Tak zapłacić, bo przez ostatnie 9 lat podwyżki nie było, coś płacili (szkoda pisać), ale nawet inflacji nie wyrównali, więc z planowanym podwyższeniem nie będzie to wyrównanie.
Zresztą za poprzedniej ekipy to ja osobiście nie widzę plusów dla nas.
- zamrożenie płac,
- zmiany dot. L4,
- emerytur,
- brak koordynacji w zakresie poszkodowanych strażaków (no może poza fundacją)
- brak programu dotyczącego polepszenia zdrowia, kondycji, sprawności fizycznej dla wszystkich strażaków (karnety),
- brak grupowego niskiego ubezpieczenia na życie, zdrowie, etc dla wszystkich
- rozdzielenie budżetów jednostek (każdy sobie rzepkę skrobie)
- oddanie po kawałku przewodnictwa w 112, w ratownictwie medycznym, w zarządzaniu kryzysowym... .
In plus ? Nie pamiętam.
Poprzednicy nas ograniczali, obecni też mogą i będą, ale na litość.... Jakaś rekompensata poza służeniem.
I to jest domena nacisku związków, aby tak zmienić przepisy, budżety, aby pojawiła się kasa np. pieniądze na dofinansowanie naszej ochrony, ubezpieczenia, programów zdrowotnych.
Wracając do meritum czyli do spraw emerytalnych, to pisał ktoś, że potrzeba jest zmiana ustawy.

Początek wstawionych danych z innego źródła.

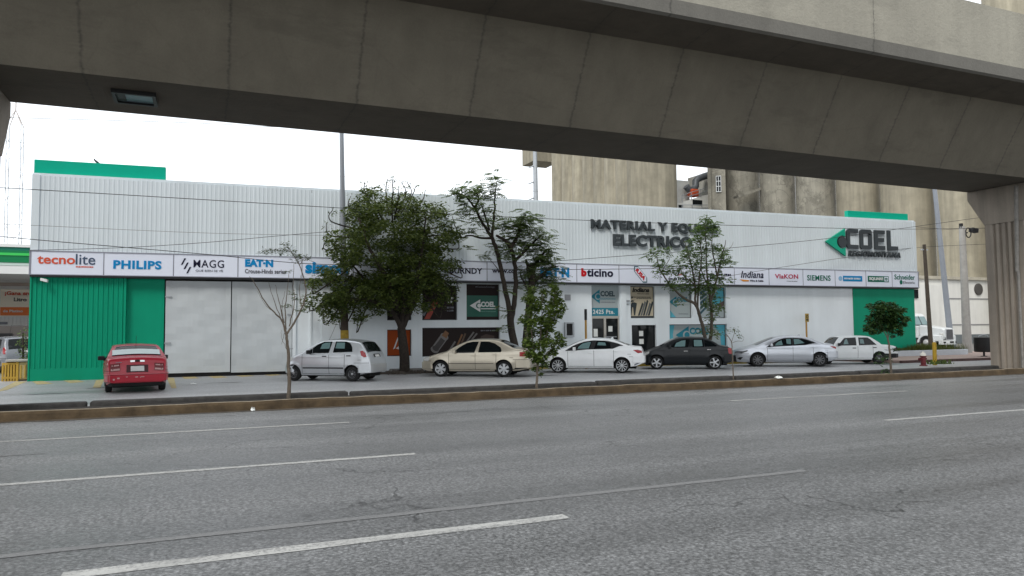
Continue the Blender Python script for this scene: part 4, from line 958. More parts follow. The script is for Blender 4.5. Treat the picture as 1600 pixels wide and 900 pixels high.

A wiecie jak można nas potraktować?
Słyszałem, ale może ktoś podpowie ilu strażaków z JRG w ostatnich miesiącach skierowano do pracy w KG uzasadniając "ważny interes służby" ?
Właśnie tego możemy się obawiać i jak historia pokazuje, przy jakichkolwiek zmianach związki guzik zaradzą.